|
| Programme |
David Oluwale left his native Nigeria in search of a better life in the UK, dreaming of training as an Engineer and earning enough to send money home for his mother. Arriving in England in the early 1950's, David finds himself in Leeds where he gets a job and sets up home with a local woman. But a run-in with the police leads to a term in the mental institution at Menston and starts David on a long downward spiral. Released from Menston, David finds everything he knew gone, and is forced into a life of sleeping on the streets. But instead of finding help, David then becomes the victim of systematic brutality from members of the Leeds Constabulary, leading to his tragic death in 1969 in the river Aire. When David's body is fished from the water, one officer reveals the truth of what has been going on and an Inspector is summoned from London to uncover the full story and bring the guilty to justice.
A gritty drama of police brutality and society's failure to help a man in need, made all the more harrowing by the fact that it is based upon a true story. David's mental problems, the story suggests, arose from a blow on the head from a truncheon in his initial run-in with the police. Thus, the behaviour for which they so severely punished him was essentially of their own making.
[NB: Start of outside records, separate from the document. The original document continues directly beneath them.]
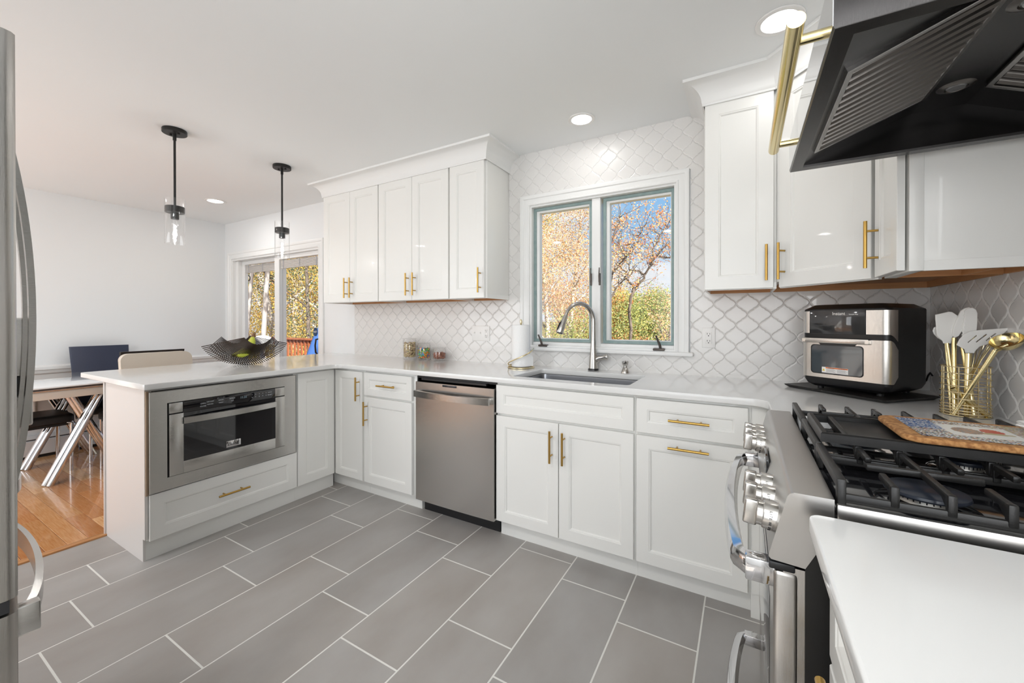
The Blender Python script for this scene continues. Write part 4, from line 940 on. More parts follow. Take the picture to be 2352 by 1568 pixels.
def shellband(z0, z1, aL, aR, off, inner=0):
    """strip following the front of the shell from parameter aL to aR (x positions, corners rounded)"""
    path = []
    for k in range(8): t_ = pi / 2 * k / 7; path.append((-ow / 2 + .026 - .026 * cos(t_), -od / 2 + .026 - .026 * sin(t_)))
    path += [(ow / 2 - .026 + .026 * sin(pi / 2 * k / 7), -od / 2 + .026 - .026 * cos(pi / 2 * k / 7)) for k in range(8)] + [(ow / 2, -od / 2 + .05)]
    path = [(-ow / 2, -od / 2 + .05)] + path
    return path
def band(pts, z0, z1, off, name, m, par, zcurve=None):
    P = [Vector(p) for p in pts]; ring = []
    for i, p in enumerate(P):
        t_ = (P[min(i + 1, len(P) - 1)] - P[max(i - 1, 0)]).normalized(); n = Vector((t_.y, -t_.x))
        a, b = z0, z1
        if zcurve: a, b = zcurve(i, p)
        ring.append([(p.x, p.y, a), (p.x + n.x * off, p.y + n.y * off, a + .0006), (p.x + n.x * off, p.y + n.y * off, b - .0006), (p.x, p.y, b)])
    return MB().rings(ring).build(name, m, par, angle=50)
full = shellband(0, 0, 0, 0, 0)
sx_ = [p for p in full]
stl = mat('oven_steel', (.60, .57, .53), .25, 1, bump=(40, .08, (60, 60, 1)))
dd_ = band([(p[0], p[1]) for p in full], .055, .228, .004, 'oven_door', stl, r, lambda i, p: (.055 if p.y < -od / 2 + .02 else .055 + (p.y + od / 2 - .02) * .9, .228 if p.y < -od / 2 + .012 else .228 - (p.y + od / 2 - .012) * 1.0))
band([p for p in full if p[0] > .105] if False else [(.085, -od / 2)] + [p for p in full if p[0] > .12], .250, .349, .003, 'side_trim_plate', stl, r, lambda i, p: (.250 if p.y < -od / 2 + .01 else .250 - (p.y + od / 2 - .01) * .7, .349))
band([p for p in full if p[0] < -.12] + [(-.128, -od / 2)], .250, .349, .003, 'side_trim_plate', stl, r)
MB().box(-.127, .083, -od / 2 - .0045, -od / 2 + .002, .248, .352, .001).build('control_panel', mat('smoked_gloss', (.035, .035, .036), .06, coat=.6), r)
pnl = r.children[-1]
text('Instant', .019, white, pnl, frameM((-.012, -od / 2 - .0048, .336), (1, 0, 0), (0, 0, 1)), ext=.0002, sx=.95); text('Vortex Plus', .0070, white, pnl, frameM((.042, -od / 2 - .0048, .3325), (1, 0, 0), (0, 0, 1)), ext=.0002)
MB().rings([[(a, -od / 2 - y_, b) for a, b in rrect(-.118 + e_, .075 - e_, .075 + e_, .198 - e_, .014, 6)] for e_, y_ in ((-.003, .0042), (-.003, .0052), (0, .0056), (.0, .0046))]).build('window_rim', blk, dd_)
MB().rings([[(a, -od / 2 - y_, b) for a, b in rrect(-.1175, .0745, .0755, .1975, .014, 6)] for y_ in (.0040, .0052)]).build('oven_window', mat('smoked_window', (.045, .058, .068), .05, coat=.5), dd_)
MB().box(-.150, .100, -od / 2 - .018, -od / 2 - .008, .208, .230, .003).box(-.150, -.138, -od / 2 - .02, -od / 2, .212, .226).box(.088, .100, -od / 2 - .02, -od / 2, .212, .226).build('door_handle', stl, dd_)
MB().prism([(-.09, .2085), (.055, .2085), (.045, .199), (-.08, .199)], -od / 2 - .006, -od / 2 - .004, 'y').build('handle_recess', blk, dd_)
sk = MB().box(-.075, .025, -od / 2 - .0066, -od / 2 - .0058, .078, .103).build('warning_sticker', white, dd_)
MB().box(-.060, .024, -od / 2 - .0070, -od / 2 - .0066, .0975, .1022).build('orange_band', mat('sticker_orange', (.72, .16, .03), .5), sk)
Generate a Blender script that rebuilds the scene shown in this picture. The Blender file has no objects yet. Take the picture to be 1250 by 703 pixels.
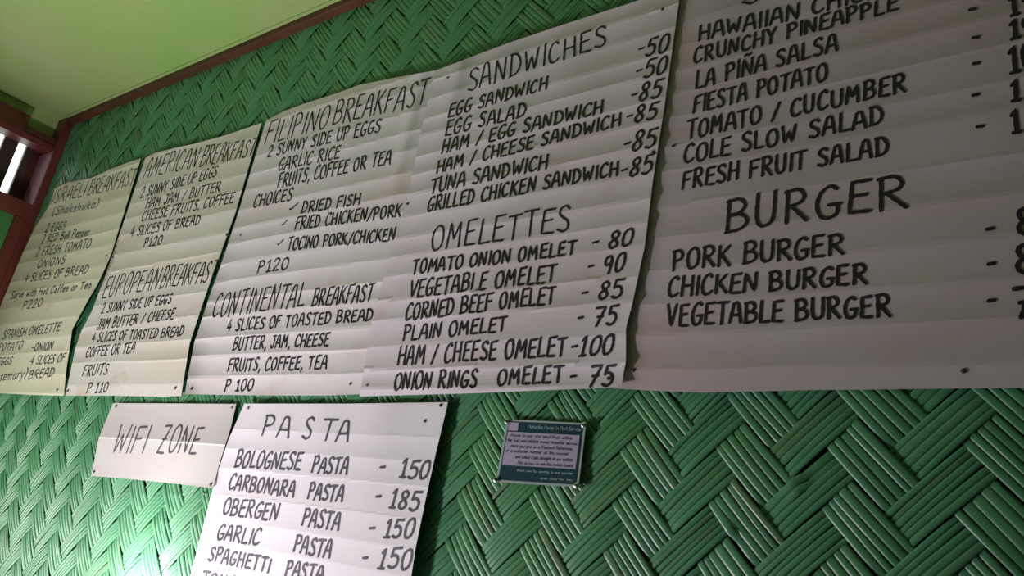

Although the abuse he suffered was mainly at the hands of just two officers who made him their favourite 'playmate', many others knew what was going on and facilitated the abuse through their inaction.
The story begins dramatically as David's body is fished from the canal by a police diver. An inspector from London arrives to investigate his death and from then on the story is told through a mixture of flashbacks and imagined interviews between the inspector and the dead man. As such the drama is not strictly chronological, with repeated leaps from past to 'present', jumping between locations ranging from African markets to Leeds dance halls, and action ranging from jitterbugging on the dance floor to brutal beatings. But still the story is told clearly enough - although it is perhaps a little short on impact not nearly as deeply disturbing as it ought to be.
As David Daniel Francis gives a forceful and captivating performance, from the naive, boyish, young Nigerian to the weary, down-trodden and ultimately broken emigre. In the beginning David is feisty, refusing to be bowed and repeatedly coming back to sleep in the same places. But this only serves to help his abusers know where to find him and the continued cycle of abuse eventually wears him down into a broken man. As one of these abusers, Sergeant Kitching, Steve Jackson is thoroughly chilling, he has no compassion, no regard for David's humanity and sees in him nothing more than a problem to be dealt with. When David refuses to submit, it becomes a game - a game in which Kitching holds all the ards and is determined to win at any cost. Inspector Ellerker, played by Luke Jardine, although the senior in rank, is portrayed as the the junior partner in the abuse as Kitching very much leads the way. The remainder of the small but highly capable cast, most of whom play more than one part at various times, all make the most of their oppotunities and keep the story flowing at a swift pace.
Disturbing, violent and frightening. A timely lesson that all it takes for the evil to prevail is for the good to do nothing.